I was walking back from class and it stopped me dead in my tracks. I had trouble breathing and my heart raced as I had what today would probably be called a panic attack. I was still terribly shy back then and in that moment I’d have maxed out my credit card to take that column back. But it was too late. Many people agreed with what I wrote, but many did not.

The hateful letters to the editor lasted for weeks. I had nightmares. I felt naked. Some people called me stupid in their letters. People I knew read those letters in the paper. People I didn’t know did too, and it made enough of an impression on them that they recognized my name when we met later.

I can still recite verbatim the exact wording of some of the insults in those letters to the editor 13 years later. Most people go their whole lives without being subjected to that level of negative public scrutiny, self-generated or not. It was a few semesters before I wrote again. But it would be years before the words people wrote about me in response stopped burning. Stupid, ignorant, hateful, naive and drivel are among those that stick out.

In the beginning I’d carry their insults around for weeks, replaying them in my head and fluctuating between anger and self-doubt. Over the years, it became days. Then eventually it was only the well-written ones that would get to me. For me, the true breakthrough came when a guy who used a couple of choice insults in an e-mail to me about a piece I wrote promised never to read me again — then e-mailed me six months later to remind me I was stupid after another piece I wrote. That was when it dawned on me that people who thought I was stupid were helping me pay my mortgage — and were among my most loyal readers.

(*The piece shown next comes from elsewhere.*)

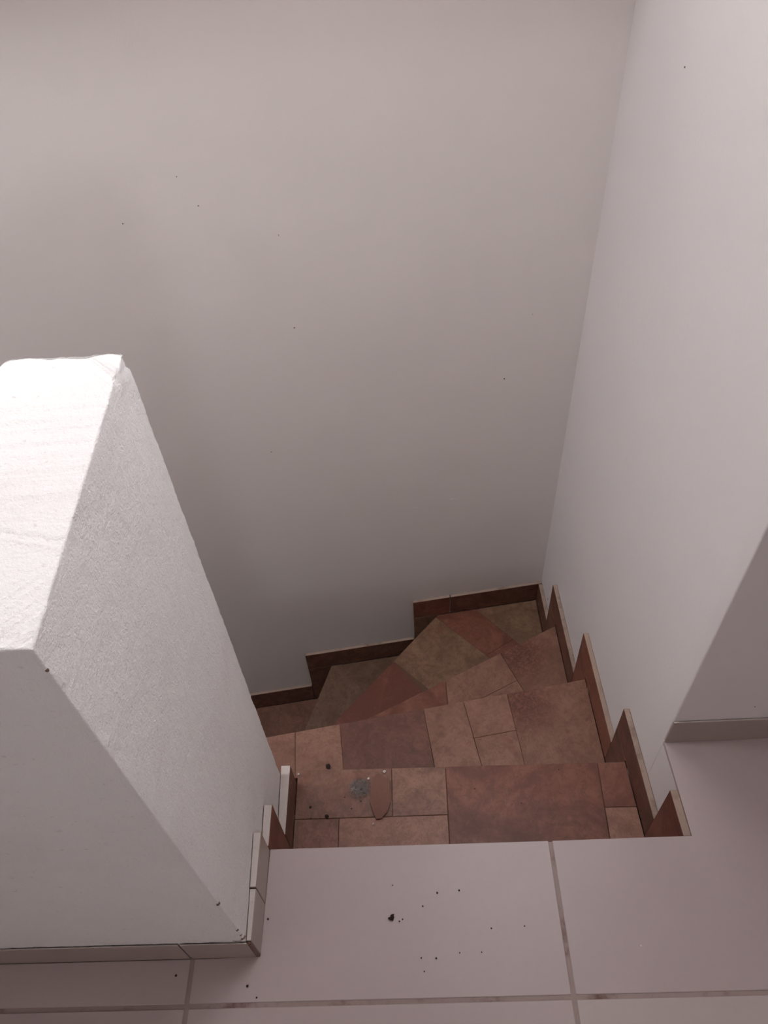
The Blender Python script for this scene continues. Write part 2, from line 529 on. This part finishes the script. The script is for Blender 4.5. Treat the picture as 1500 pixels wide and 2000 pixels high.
def make_parapet():
    XB = -0.422
    pts = [(-1.95, PF), (-0.78, PF), (XP, PF), (xp(PR), PR), (XB, PR), (XB, PF + 0.132), (-1.95, PF + 0.132)]
    rad = [0.004, 0.0001, 0.0020, 0.0030, 0.010, 0.004, 0.004]
    step = [0.1, 0.0045, 0.0040, 0.0045, 0.008, 0.1, 0.05]
    ol = rounded_outline([Vector(p).to_3d().to_2d() if False else Vector(p) for p in pts], rad, step)
    ol = [Vector((p[0], p[1])) for p in ol]
    n = len(ol)
    nr = []
    for i in range(n):
        t = (ol[(i + 1) % n] - ol[i - 1]).normalized()
        nr.append(Vector((t.y, -t.x)))
    R = 0.0020
    zs = [ZB, -1.2, -0.8, -0.5, -0.4, -0.3, -0.2]
    z = -0.15
    while z < TOP - R - 0.002:
        zs.append(z)
        z += 0.0048
    zs.append(TOP - R - 0.0007)
    rows = [(z, 0.0, 0.0) for z in zs]
    for k in range(0, 6):
        a = k / 5 * math.pi / 2
        rows.append((TOP - R + R * math.sin(a), R * (1 - math.cos(a)), a))
    bm = bmesh.new()
    grid = []
    CH = Vector((xp(0.628), 0.628, TOP))
    for (z, ins, a) in rows:
        row = []
        for i in range(n):
            b = ol[i] - nr[i] * ins
            p = Vector((b.x, b.y, z))
            d = Vector((nr[i].x * math.cos(a), nr[i].y * math.cos(a), math.sin(a)))
            if z > -0.2 and p.x > -0.8:
                h = 0.0006 * noise.noise(p * 22) + 0.0007 * noise.noise(p * 70 + Vector((3, 1, 2))) + 0.0005 * noise.noise(p * 170)
                if a > 0 or ins > 0:
                    h += 0.0012 * noise.noise(p * 110 + Vector((9, 9, 9)))
                dist = Vector(((p.x - CH.x) * 0.55, p.y - CH.y, (p.z - CH.z))).length
                if dist < 0.011:
                    h -= 0.006 * (1 - dist / 0.011)
                if p.y > PR - 0.055 and z > TOP - 0.02:
                    h += 0.0025 * noise.noise(p * 35 + Vector((0, 5, 0))) - 0.004 * max(0, (p.y - PR + 0.03) / 0.03)
                p = p + d * h
            row.append(bm.verts.new(p))
        grid.append(row)
    for r0, r1 in zip(grid[:-1], grid[1:]):
        for i in range(n):
            f = bm.faces.new((r0[i], r0[(i + 1) % n], r1[(i + 1) % n], r1[i]))
            f.smooth = True
    edges = [bm.edges.get((grid[-1][i], grid[-1][(i + 1) % n])) for i in range(n)]
    res = bmesh.ops.triangle_fill(bm, use_beauty=True, use_dissolve=False, edges=edges, normal=(0, 0, 1))
    for g in res['geom']:
        if isinstance(g, bmesh.types.BMFace):
            g.smooth = False
            if g.normal.z < 0: g.normal_flip()
    bmesh.ops.recalc_face_normals(bm, faces=bm.faces)
    o = finish(bm, 'wall_parapet', M_PLASTER, None, (XP - 0.066, (PF + PR) / 2, ZB))
    return o
parapet = make_parapet()
tag(parapet, 'rough white plastered parapet with brightly lit top on the left of the stairs', 'half wall', kind='structure')

# ------------------------------------------------------------------ stairs
stairs = empty('staircase', (0.08, 0.95, ZB))
tag(stairs, 'winding staircase of mismatched brown and tan tiles going down to the left', 'staircase')

def n_line(a, b):
    return (Vector(a), Vector(b))
N = [
    n_line((-0.60, 0.4705), (0.60, 0.4705)),
    n_line((-0.60, 0.7205), (0.60, 0.7125)),
    n_line((-0.371, 0.884), (0.434, 1.011)),
    n_line((-0.134, 1.029), (0.433, 1.311)),
    n_line((-0.227, 1.155), (0.085, 1.505)),
    n_line((-0.388, 1.202), (-0.304, 1.451)),
    n_line((-0.72, 0.9), (-0.69, 1.4)),
]
def shift(l, d):       # move a nosing line towards the upper side
    a, b = l
    t = (b - a).normalized()
    nn = Vector((t.y, -t.x))
    return (a + nn * d, b + nn * d)
def region(i):
    base = [(-1.0, 0.30), (0.9, 0.30), (0.9, 1.9), (-1.0, 1.9)]
    lo = shift(N[i - 1], 0.012)            # riser plane of the step above
    hi = N[i]
    base = clip(base, tuple(lo[0]), tuple(lo[1]))         # beyond the riser above
    base = clip(base, tuple(hi[1]), tuple(hi[0]))         # up to the nosing
    base = clip(base, (xr(0.3) - T - 0.0005, 0.3), (xr(1.9) - T - 0.0005, 1.9))   # right skirting
    base = clip(base, (0.9, yb(0.9) - 0.0115), (-1.0, yb(-1.0) - 0.0115))         # back skirting
    if i == 1:
        base = clip(base, (-0.2705, 1.9), (-0.2705, 0.3))
    else:
        base = clip(base, (-0.9, PR + 0.004), (-0.2, PR + 0.004))
        if i == 2:
            base = clip(base, (-0.46, 1.9), (-0.46, 0.3))
        if i in (3, 4):
            base = clip(base, (-0.46, 1.9), (-0.46, 0.3))
        if i == 6:
            base = clip(base, (-0.9, 0.80), (0.9, 0.80))
    return dedupe(base)

cr2 = stone('tile_tan_crazed_a', srgb(152, 110, 93), srgb(130, 91, 76), RED, 0.10, 31.0, crack=((0.262, 0.955), 0.11))
cr3 = stone('tile_tan_crazed_b', srgb(152, 110, 93), srgb(130, 91, 76), RED, 0.10, 33.0, crack=((0.29, 1.22), 0.13))
BIG = 0.3
TILES = {
 1: [
  ([(-.4, .611), (-.063, .611), (-.063, .80), (-.4, .80)], stone('tile_a1', srgb(146, 106, 89), srgb(116, 79, 65), RED, .3, 1.0)),
  ([(-.063, .611), (.054, .611), (.056, .80), (-.063, .80)], stone('tile_b1', srgb(156, 114, 96), srgb(122, 86, 72), RED, .05, 2.2, grime=.5)),
  ([(-.4, .4), (-.176, .4), (-.176, .611), (-.4, .611)], stone('tile_c1', srgb(150, 106, 90), srgb(122, 82, 68), RED, .35, 3.0)),
  ([(-.176, .4), (.0525, .4), (.0535, .611), (-.176, .611)], mk_tan('tile_d1', 4.1, r=.02)),
  ([(.0525, .4), (.374, .4), (.389, .80), (.056, .80)], stone('tile_e1', srgb(146, 94, 76), srgb(118, 70, 56), srgb(100, 56, 45), .5, 5.2, scale=8)),
  ([(.383, .616), (.6, .614), (.6, .80), (.389, .80)], mk_red('tile_f1', 6.0)),
  ([(.374, .4), (.6, .4), (.6, .614), (.383, .616)], mk_tan('tile_g1', 7.0, r=.1)),
 ],
 2: [
  ([(-.6, .6), (-.292, .6), (-.315, .95), (-.6, .95)], mk_tan2('tile_a2', 8.0)),
  ([(-.292, .6), (-.166, .6), (-.204, .96), (-.315, .95)], mk_tan2('tile_b2', 9.1, r=.2)),
  ([(-.166, .6), (.06, .6), (.009, .99), (-.204, .96)], stone('tile_c2', srgb(124, 82, 68), srgb(98, 63, 53), srgb(96, 58, 48), .4, 10.0)),
  ([(.06, .6), (.181, .6), (.111, 1.003), (.009, .99)], mk_tan2('tile_d2', 11.4, r=.03)),
  ([(.1365, .860), (.243, .877), (.226, 1.03), (.111, 1.003)], mk_tan2('tile_e2', 12.0, r=.08)),
  ([(.181, .6), (.272, .6), (.243, .877), (.1365, .860)], mk_tan2('tile_f2', 13.7, r=.12)),
  ([(.272, .6), (.7, .6), (.7, 1.2), (.226, 1.03)], cr2),
 ],
 3: [
  ([(-.7, .7), (.088, .7), (.0835, 1.30), (-.7, 1.25)], mk_red('tile_a3', 14.0, r=.3)),
  ([(.088, 1.0277), (.292, 1.129), (.196, 1.36), (.0835, 1.30)], mk_tan2('tile_b3', 15.3, r=.08)),
  ([(.088, .7), (.472, .7), (.292, 1.129), (.088, 1.0277)], mk_tan2('tile_c3', 16.0, r=.2)),
  ([(.472, .7), (.9, .8), (.9, 1.6), (.196, 1.36)], cr3),
 ],
 4: [
  ([(-.07, 1.323), (.031, 1.227), (.12, 1.14), (.34, 1.23), (.06, 1.510), (.04, 1.53)], mk_olv('tile_a4', 17.2)),
  ([(-.26, 1.115), (-.10, .96), (.12, 1.14), (-.07, 1.323), (-.1, 1.36)], mk_red('tile_b4', 18.0, r=.95, grime=.6)),
  ([(-.7, .7), (-.02, .88), (-.10, .96), (-.26, 1.115), (-.7, 1.2)], mk_brn('tile_c4', 19.0)),
  ([(.06, 1.510), (.233, 1.337), (.3275, 1.3945), (.178, 1.56), (.06, 1.56)], mk_red('tile_d4', 20.5, r=.55)),
  ([(.233, 1.337), (.34, 1.23), (.476, 1.23), (.3275, 1.3945)], mk_red('tile_e4', 23.0, r=.8)),
  ([(.503, 1.2), (.9, 1.2), (.9, 1.8), (-.04, 1.8)], mk_olv('tile_f4', 25.0, r=.3)),
 ],
 5: [([(-.9, .7), (.3, .7), (.3, 1.7), (-.9, 1.7)], stone('tile_a5', srgb(126, 97, 80), srgb(104, 77, 62), RED, .2, 26.3))],
 6: [([(-.9, .7), (-.52, .7), (-.52, 1.7), (-.9, 1.7)], stone('tile_a6', srgb(136, 96, 80), srgb(110, 76, 63), RED, .2, 27.1)),
     ([(-.52, .7), (-.1, .7), (-.1, 1.7), (-.52, 1.7)], stone('tile_b6', srgb(136, 96, 80), srgb(110, 76, 63), RED, .2, 28.8))],
}
M_RISER = [mk_red('riser_red', 41.0), mk_tan('riser_tan', 42.0)]
for i in range(1, 7):
    reg = region(i)
    z = Z[i]
    body = inset(reg, 0.004)
    step = prism('step', reg if i == 99 else body, max(ZB, z - 0.30), z - 0.010, M_CONC, stairs)
    prism('grout_bed', body, z - 0.010, z - 0.0016, M_SGROUT, step)
    for k, (poly, m) in enumerate(TILES[i]):
        if area(poly) < 0: poly = poly[::-1]
        # tiles are not all convex: clip the tile by the (convex) tread
        q = clip_poly(poly, reg)
        if len(q) < 3: continue
        q = inset(q, 0.0006)
        if len(q) < 3 or abs(area(q)) < 1e-5: continue
        prism('tile', q, z - 0.0098, z + random.uniform(-0.0005, 0.0005), m, step, 0.0006)
    # riser tile under the nosing of the tread above
    lo = shift(N[i - 1], 0.012)
    a, b = Vector(lo[0]), Vector(lo[1])
    t = (b - a).normalized()
    nn = Vector((t.y, -t.x))
    big = [tuple(a - t * 2 + nn * 0.0005), tuple(b + t * 2 + nn * 0.0005), tuple(b + t * 2 - nn * 0.0035), tuple(a - t * 2 - nn * 0.0035)]
    lim = [(-0.46 if i > 1 else -0.2695, 0.2), (xr(1.0) - T + 0.004, 0.2), (xr(1.0) - T + 0.004, yb(0.1) - 0.02), (-0.46 if i > 1 else -0.2695, yb(-0.4) - 0.02)]
    q = clip_poly(big, lim)
    if len(q) >= 3:
        prism('riser_tile', q, Z[i] + 0.001, Z[i - 1] - 0.0105, M_RISER[i % 2], step)

# ------------------------------------------------------------------ skirting
def capped(name, poly, z0, z1, mat, parent, bev=0.0008, cap=None):
    """upright skirting piece; its top face is smeared with white paint"""
    bm = bmesh.new()
    bm_prism(bm, poly, z0, z1)
    bmesh.ops.bevel(bm, geom=list(bm.edges), offset=bev, segments=1, affect='EDGES', profile=0.5)
    bm.normal_update()
    for f in bm.faces:
        f.material_index = 1 if f.normal.z > 0.9 else 0
    cx = sum(p[0] for p in poly) / len(poly)
    cy = sum(p[1] for p in poly) / len(poly)
    return finish(bm, name, [mat, cap or M_CAP], parent, (cx, cy, z0))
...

Over the years, those who have been meanest to me have given me the most. I was the kid who took the insults on the playground and never had a comeback. I was the one who hung back and mastered the blend-in so as not to be noticed. Not anymore. There is nothing that anyone could say to my face that is worse than what has been written about me in the pages of newspapers I’ve worked for or said about me over the radio. And that is damned liberating, a sort of strength through a thousand cuts.

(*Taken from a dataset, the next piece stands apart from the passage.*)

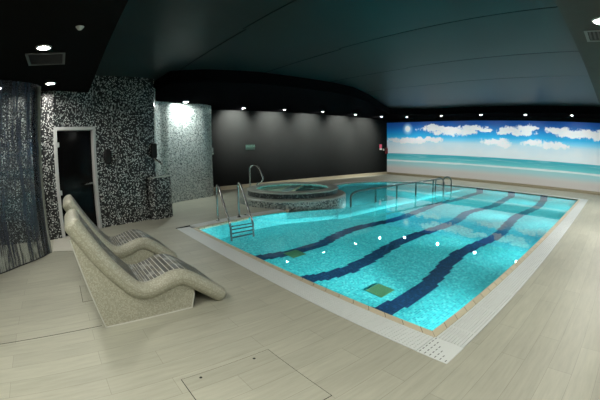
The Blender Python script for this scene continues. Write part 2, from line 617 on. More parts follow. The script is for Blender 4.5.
def slotted_mat():
    t = NT('white_slotted_plate')
    x, y, z = t.xyz(t.coord('Object'))[0:3]
    fx = t.math('ABSOLUTE', t.math('SUBTRACT', t.math('FRACT', t.math('MULTIPLY', t.math('ADD', x, 0.138), 1 / 0.046)), 0.5))
    fy = t.math('ABSOLUTE', t.math('SUBTRACT', t.math('FRACT', t.math('MULTIPLY', t.math('ADD', y, 0.138), 1 / 0.046)), 0.5))
    m = t.math('MULTIPLY', t.math('LESS_THAN', fx, 0.09), t.math('LESS_THAN', fy, 0.28))
    m = t.math('MULTIPLY', m, t.math('LESS_THAN', t.math('ADD', x, y), 0.02))
    m = t.math('MULTIPLY', m, t.math('LESS_THAN', t.math('ABSOLUTE', x), 0.125))
    return t.pbr(t.mix(m, (0.70, 0.74, 0.72), (0.10, 0.11, 0.11)), 0.4)


M['slotted_plate'] = slotted_mat()

# ------------------------------------------------------------------ plan of the pool
XL, XR, YN, YF = -6.25, -1.23, 2.35, 12.60
TUBX, TUBY = -7.77, 5.87
curve = [(-6.9, 12.60), (-8.1, 12.28), (-9.15, 11.5), (-9.62, 10.2), (-9.30, 8.8), (-8.75, 7.75), (-8.45, 6.9)]
curve = [tuple(p) for p in catmull(curve, 6)]
outline = [(XR, YN), (XR, YF)] + [(p[0], p[1]) for p in curve] + [(-7.9, 6.2), (-7.2, 5.4), (-6.47, 4.75), (-6.44, 3.8), (-6.18, YN)]


def offset(poly, d):
    """outward offset of a CCW polygon"""
    n = len(poly)
    out = []
    for i in range(n):
        p0, p1, p2 = Vector(poly[i - 1]), Vector(poly[i]), Vector(poly[(i + 1) % n])
        a, b = (p1 - p0).normalized(), (p2 - p1).normalized()
        na, nb = Vector((a.y, -a.x)), Vector((b.y, -b.x))
        m = (na + nb).normalized()
        out.append(tuple(p1 + m * (d / max(0.4, m.dot(na)))))
    return out


COPE, GRATE = 0.075, 0.345
o_cope = offset(outline, COPE)
o_grate = offset(outline, GRATE)

# ------------------------------------------------------------------ floor and walls
RX, BY = 2.4, -3.2            # right wall, back wall
LX, FY = -11.40, 14.94        # charcoal wall, mural wall
bm = bm_new()
add_prism(bm, [(-13.2, BY), (RX, BY), (RX, FY + 0.1), (-13.2, FY + 0.1)], 0, 0, [list(reversed(o_grate))])
tag(obj('floor', bm, M['floor']), kind='structure')


def struct(name, bm, m, smooth=False):
    return tag(obj(name, bm, m, smooth=smooth), kind='structure')


bm = bm_new(); add_box(bm, LX - 0.15, LX, 3.9, FY + 0.15, 0, 3.3); struct('wall_left', bm, M['black_wall'])
bm = bm_new(); add_box(bm, LX, RX + 0.15, FY, FY + 0.15, 0, 3.3); struct('wall_far', bm, M['black_wall'])
bm = bm_new(); add_box(bm, RX, RX + 0.15, BY, FY, 0, 3.3); struct('wall_right', bm, M['black_wall'])
bm = bm_new(); add_box(bm, -13.2, RX + 0.15, BY - 0.15, BY, 0, 3.3); struct('wall_back', bm, M['black_wall'])
bm = bm_new(); add_box(bm, LX, LX + 0.06, 3.9, FY, 0, 0.125); struct('baseboard_left', bm, M['kerb'])
bm = bm_new(); add_box(bm, LX + 0.06, RX, FY - 0.06, FY, 0, 0.115); struct('baseboard_far', bm, M['kerb'])

# mosaic wall with the doorway, its corner, and the pale alcove
DL, DR = Vector((-7.02, -0.23)), Vector((-7.47, 0.64))
DOORH = 2.09
WT = 3.25
left_path = [(-7.20, BY), (-7.16, -1.9), (-7.06, -0.9), (-7.0, -0.45), (DL.x, DL.y)]
right_path = [(DR.x, DR.y), (-7.53, 0.95), (-7.59, 1.35), (-7.67, 1.73), (-7.80, 2.03)]
rp = [(p[0], p[1]) for p in catmull([(a, b, 0) for a, b in right_path], 6)]
struct('wall_mosaic', wall_strip(left_path, 0, WT, 0.12), M['mosaic_bw'])
struct('wall_mosaic.001', wall_strip(rp, 0, WT, 0.12, u0=4.3), M['mosaic_bw'], smooth=False)
struct('wall_mosaic.002', wall_strip([(DL.x, DL.y), (DR.x, DR.y)], DOORH, WT, 0.12, u0=3.3), M['mosaic_bw'])
alc = [(-7.80, 2.03), (-8.0, 2.12), (-8.6, 2.27), (-9.3, 2.44), (-9.52, 2.62), (-9.58, 2.90), (-9.70, 3.15), (-9.84, 3.5), (-9.93, 3.9), (-10.03, 4.25), (-10.30, 4.58)]
alc = [(p[0], p[1]) for p in catmull([(a, b, 0) for a, b in alc], 5)]
struct('wall_alcove', wall_strip(alc, 0, 2.95, 0.14, u0=7.1), M['mosaic_pale'])

# dark room behind the glass door
bm = bm_new()
add_box(bm, -9.2, -9.1, -1.4, 1.6, 0, 2.6)
add_box(bm, -9.2, -7.3, -1.5, -1.4, 0, 2.6)
add_box(bm, -9.2, -7.75, 1.6, 1.7, 0, 2.6)
add_prism(bm, [(-9.2, -1.5), (-7.30, -1.5), (-7.16, -0.3), (-7.62, 0.65), (-7.80, 1.7), (-9.2, 1.7)], 2.6, 2.65)
struct('wall_steam_room', bm, M['black_paint'])

# ------------------------------------------------------------------ door
d = (DR - DL)
W = d.length
door = empty('door_1', (DL.x, DL.y, 0), math.atan2(d.y, d.x))
tag(door, kind='structure')
bm = bm_new()       # local x along the doorway, +y away from the room
fw = 0.065
add_box(bm, 0, fw, -0.035, 0.12, 0, DOORH)
add_box(bm, W - fw, W, -0.035, 0.12, 0, DOORH)
add_box(bm, fw, W - fw, -0.035, 0.12, DOORH - fw, DOORH)
bmesh.ops.bevel(bm, geom=list(bm.edges), offset=0.006, segments=1, affect='EDGES')
obj('door_frame', bm, M['aluminium'], door)
bm = bm_new(); add_box(bm, fw + 0.004, W - fw - 0.004, 0.055, 0.065, 0.01, DOORH - fw - 0.005)
obj('glass_leaf', bm, M['dark_glass'], door)
for hz in (0.85, 1.76):
    obj('hinge', bev_box(fw - 0.01, fw + 0.07, 0.02, 0.075, hz - 0.045, hz + 0.045, 0.008), M['aluminium'], door)
bm = bm_new()
add_tube(bm, [(W - fw - 0.06, 0.055, 0.96), (W - fw - 0.06, -0.02, 0.96), (W - fw - 0.08, -0.03, 0.96), (W - fw - 0.26, -0.03, 0.95)], 0.016, 10)
obj('door_handle', bm, M['steel'], door, True)

# ------------------------------------------------------------------ ceiling
ZP = 3.15
bm = bm_new()
seams = [0.2, 2.28, 4.10, 6.08, 8.08, 13.6]
for i in range(len(seams) - 1):
    for (x0, x1, sh) in ((-10.4, -4.08, 0.045), (-4.08, -0.1, 0.0)):
        g = 0.011
        a = seams[i] + (sh if 0 < i else 0) + g
        b = seams[i + 1] + (sh if i + 1 < len(seams) - 1 else 0) - g
        add_box(bm, x0, x1, a, b, ZP, ZP + 0.03)
struct('ceiling', bm, M['ceiling'])
bm = bm_new(); add_box(bm, -13.2, RX, BY, FY, ZP + 0.05, ZP + 0.1); struct('ceiling.001', bm, M['seam'])
# lowered soffit over the lobby and along the right side
bm = bm_new()
add_prism(bm, [(-0.43, BY), (RX, BY), (RX, FY), (-0.43, FY)], 2.78, ZP - 0.002)
struct('ceiling_soffit', bm, M['soffit'])
bm = bm_new()
add_prism(bm, [(-7.3, BY), (-0.43, BY), (-0.43, 0.46), (-7.6, 0.50)], 2.78, ZP - 0.002)
struct('ceiling_soffit.001', bm, M['soffit_shade'])
# black bulkhead along the charcoal wall and the mural
tray = [(-0.43, 13.3), (-8.1, 13.3), (-9.0, 12.6), (-9.15, 12.2), (-8.5, 10.9), (-7.3, 8.75), (-6.62, 7.2), (-6.45, 6.2), (-6.42, 3.9), (-6.60, 2.8), (-6.95, 2.15), (-7.78, 2.11)]
bm = bm_new()
add_prism(bm, tray + [(-12.6, 2.11), (-12.6, FY), (-0.43, FY)], 2.88, ZP - 0.002)
struct('ceiling_bulkhead', bm, M['black_paint'])


# ------------------------------------------------------------------ downlights
def downlight(x, y, z, r, lens, label, group, ring=None):
    root = empty('ceiling_downlight', (x, y, z))
    tag(root, label, 'ceiling light', group)
    bm = bm_new()
    add_lathe(bm, [(r, 0.004), (r, -0.012), (r + 0.022, -0.010), (r + 0.026, 0.0), (r + 0.026, 0.004)], 0, 0, 32)
    obj('trim_ring', bm, ring or M['aluminium'], root, True)
    bm = bm_new()
    bmesh.ops.create_circle(bm, cap_ends=True, segments=24, radius=r)
    for v in bm.verts: v.co.z = -0.006
    obj('lens', bm, lens, root)
    return root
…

Cut in front of me in the line at the grocery store and years ago I would have been one of those fuming silently. Now I’d be the first to call you out while an awkward silence descends upon the rest of the line.

Lawyers who make their living arguing before juries know exactly what I’m talking about, because their arguments are mocked by the opposition every time they go to court. So do some people in sales.

With every cut you learn that even if you will walk away temporarily shaken, life goes on if people don’t like you. And over time you start to care less and less what they think and to grab more forcefully — but respectfully — for what you really want out of life despite them.

There are many paths to happiness, and to contentment, but I don’t think you get to truly arrive until you can let go on at least some level of the tendency to care what most people think beyond your immediate family circle and sometimes within it.

If you pay attention to that little voice that frets over what other people think, you’ll realize it speaks to you more often than you thought and affects the decisions you make more often than you might have realized.

Life is just too short to spend any more time listening.